_Job_.
Repeat everything from the first line of the listing below through the line that contains "bg.inputs[1].default_value = 1.0", exactly. Leave out pictures.

_Source excerpt_.

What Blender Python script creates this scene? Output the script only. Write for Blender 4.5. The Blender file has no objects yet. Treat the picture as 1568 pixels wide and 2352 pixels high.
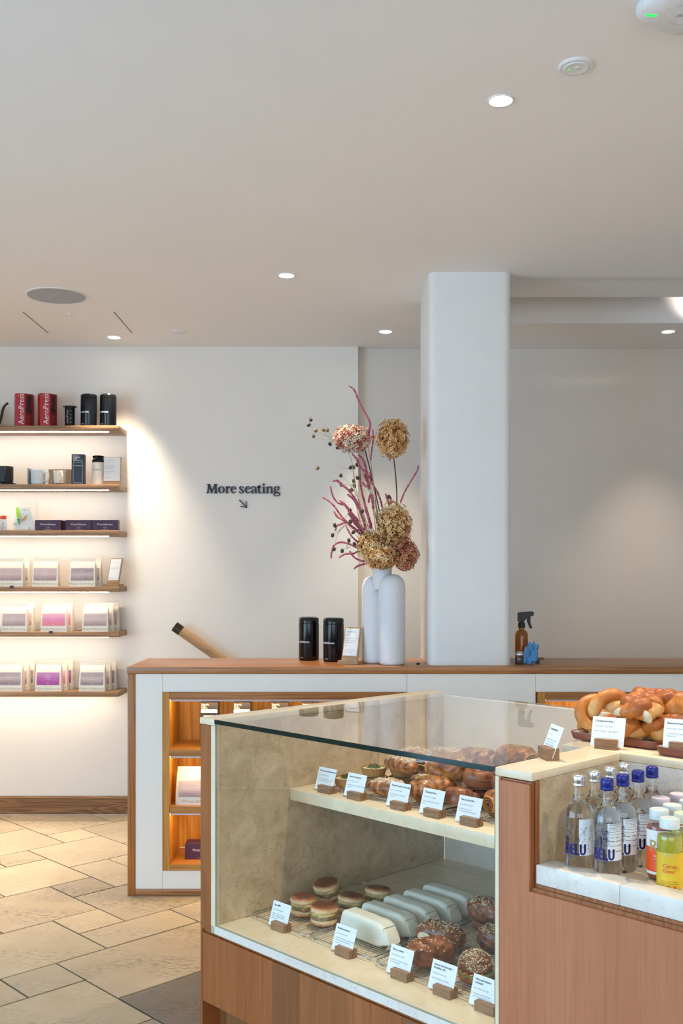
import bpy, bmesh, math, random, bisect
from math import sin, cos, pi, radians, sqrt, atan2
from mathutils import Vector, Matrix, noise as mnoise

random.seed(7)
SC = bpy.context.scene
COL = SC.collection
PI = pi

# ------------------------------------------------------------ camera
cam_d = bpy.data.cameras.new('camera')
cam = bpy.data.objects.new('camera', cam_d)
COL.objects.link(cam)
cam.location = (0, 0, 1.55)
cam.rotation_euler = (PI/2, 0, 0)
cam_d.sensor_fit = 'VERTICAL'
cam_d.sensor_height = 36.0
cam_d.sensor_width = 24.0
cam_d.lens = 2310.0/2352.0*36.0
cam_d.shift_y = 150.0/2352.0
cam_d.clip_start = 0.05
SC.camera = cam

# ------------------------------------------------------------ exposure
SC.view_settings.view_transform = 'Standard'
SC.view_settings.look = 'None'
SC.view_settings.gamma = 1.0
SC.view_settings.exposure = 0.55
SC.view_settings.use_curve_mapping = False
cy = SC.cycles
cy.use_denoising = True
cy.use_adaptive_sampling = True
cy.adaptive_threshold = 0.05
cy.max_bounces = 10
cy.diffuse_bounces = 4
cy.glossy_bounces = 4
cy.transmission_bounces = 10
cy.transparent_max_bounces = 24
cy.sample_clamp_indirect = 6.0
cy.blur_glossy = 0.5

# ------------------------------------------------------------ sky outside the shop windows
W_ = bpy.data.worlds.new('sky')
SC.world = W_
W_.use_nodes = True
bg = W_.node_tree.nodes['Background']
bg.inputs[0].default_value = (0.50, 0.72, 1.0, 1)
bg.inputs[1].default_value = 1.0

# ------------------------------------------------------------ daylight through the shop's windows
def area(name, loc, rot, sx, sy, power, color):
    l = bpy.data.lights.new(name, 'AREA')
    l.shape = 'RECTANGLE'; l.size = sx; l.size_y = sy
    l.energy = power; l.color = color
    o = bpy.data.objects.new(name, l); COL.objects.link(o)
    o.location = loc; o.rotation_euler = rot
    return o
area('daylight_side_window', (-4.46, -0.2, 1.45), (0, radians(-90), 0), 2.5, 5.4, 165, (0.43, 0.72, 1.0))
area('daylight_front_window', (0.3, -3.94, 1.5), (radians(90), 0, 0), 5.5, 2.4, 64, (1.0, 0.93, 0.84))

# ------------------------------------------------------------ geometry of the pastry case: local u (front, to the right), v (depth), z
O_ = Vector((-0.4795, 3.3822, 0))
TH = radians(-46.0)
UU = Vector((cos(TH), sin(TH), 0)); VV = Vector((-sin(TH), cos(TH), 0))
def CW(u, v, z=0.0):
    return O_ + UU*u + VV*v + Vector((0, 0, z))

# ------------------------------------------------------------ material helpers
def mat(name):
    m = bpy.data.materials.new(name); m.use_nodes = True
    return m, m.node_tree, m.node_tree.nodes['Principled BSDF']
def nd(nt, typ, **kw):
    n = nt.nodes.new(typ)
    for k, v in kw.items(): setattr(n, k, v)
    return n
def lk(nt, a, b): nt.links.new(a, b)
def c4(c): return (c[0], c[1], c[2], 1.0)
def coords(nt, scale=(1, 1, 1), rot=(0, 0, 0), kind='Object', rnd=False):
    tc = nd(nt, 'ShaderNodeTexCoord'); mp = nd(nt, 'ShaderNodeMapping')
    mp.inputs['Scale'].default_value = scale; mp.inputs['Rotation'].default_value = rot
    lk(nt, tc.outputs[kind], mp.inputs['Vector'])
    if rnd:
        oi = nd(nt, 'ShaderNodeObjectInfo'); mu = nd(nt, 'ShaderNodeMath', operation='MULTIPLY')
        mu.inputs[1].default_value = 37.0
        lk(nt, oi.outputs['Random'], mu.inputs[0])
        lk(nt, mu.outputs[0], mp.inputs['Location'])
    return mp.outputs['Vector']
def noise(nt, vec, scale, detail=4, rough=.55, dist=0.0):
    n = nd(nt, 'ShaderNodeTexNoise')
    n.inputs['Scale'].default_value = scale; n.inputs['Detail'].default_value = detail
    n.inputs['Roughness'].default_value = rough; n.inputs['Distortion'].default_value = dist
    if vec is not None: lk(nt, vec, n.inputs['Vector'])
    return n.outputs['Fac']
def ramp(nt, fac, stops):
    r = nd(nt, 'ShaderNodeValToRGB')
    e = r.color_ramp.elements
    while len(e) < len(stops): e.new(0.5)
    for i, (p, c) in enumerate(stops):
        e[i].position = p; e[i].color = c4(c) if len(c) == 3 else c
    lk(nt, fac, r.inputs['Fac'])
    return r.outputs['Color']
def mix(nt, a, b, fac, mode='MIX'):
    m = nd(nt, 'ShaderNodeMix', data_type='RGBA', blend_type=mode)
    for sock, v in ((m.inputs['A'], a), (m.inputs['B'], b)):
        if isinstance(v, (tuple, list)): sock.default_value = c4(v)
        else: lk(nt, v, sock)
    if isinstance(fac, float): m.inputs['Factor'].default_value = fac
    else: lk(nt, fac, m.inputs['Factor'])
    return m.outputs['Result']
def bump(nt, bs, h, strength, dist=0.01):
    b = nd(nt, 'ShaderNodeBump'); b.inputs['Strength'].default_value = strength; b.inputs['Distance'].default_value = dist
    lk(nt, h, b.inputs['Height']); lk(nt, b.outputs['Normal'], bs.inputs['Normal'])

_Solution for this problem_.
What Blender Python script creates this scene? Output the script only. Write for Blender 4.5. The Blender file has no objects yet. Treat the picture as 1568 pixels wide and 2352 pixels high.
import bpy, bmesh, math, random, bisect
from math import sin, cos, pi, radians, sqrt, atan2
from mathutils import Vector, Matrix, noise as mnoise

random.seed(7)
SC = bpy.context.scene
COL = SC.collection
PI = pi

# ------------------------------------------------------------ camera
cam_d = bpy.data.cameras.new('camera')
cam = bpy.data.objects.new('camera', cam_d)
COL.objects.link(cam)
cam.location = (0, 0, 1.55)
cam.rotation_euler = (PI/2, 0, 0)
cam_d.sensor_fit = 'VERTICAL'
cam_d.sensor_height = 36.0
cam_d.sensor_width = 24.0
cam_d.lens = 2310.0/2352.0*36.0
cam_d.shift_y = 150.0/2352.0
cam_d.clip_start = 0.05
SC.camera = cam

# ------------------------------------------------------------ exposure
SC.view_settings.view_transform = 'Standard'
SC.view_settings.look = 'None'
SC.view_settings.gamma = 1.0
SC.view_settings.exposure = 0.55
SC.view_settings.use_curve_mapping = False
cy = SC.cycles
cy.use_denoising = True
cy.use_adaptive_sampling = True
cy.adaptive_threshold = 0.05
cy.max_bounces = 10
cy.diffuse_bounces = 4
cy.glossy_bounces = 4
cy.transmission_bounces = 10
cy.transparent_max_bounces = 24
cy.sample_clamp_indirect = 6.0
cy.blur_glossy = 0.5

# ------------------------------------------------------------ sky outside the shop windows
W_ = bpy.data.worlds.new('sky')
SC.world = W_
W_.use_nodes = True
bg = W_.node_tree.nodes['Background']
bg.inputs[0].default_value = (0.50, 0.72, 1.0, 1)
bg.inputs[1].default_value = 1.0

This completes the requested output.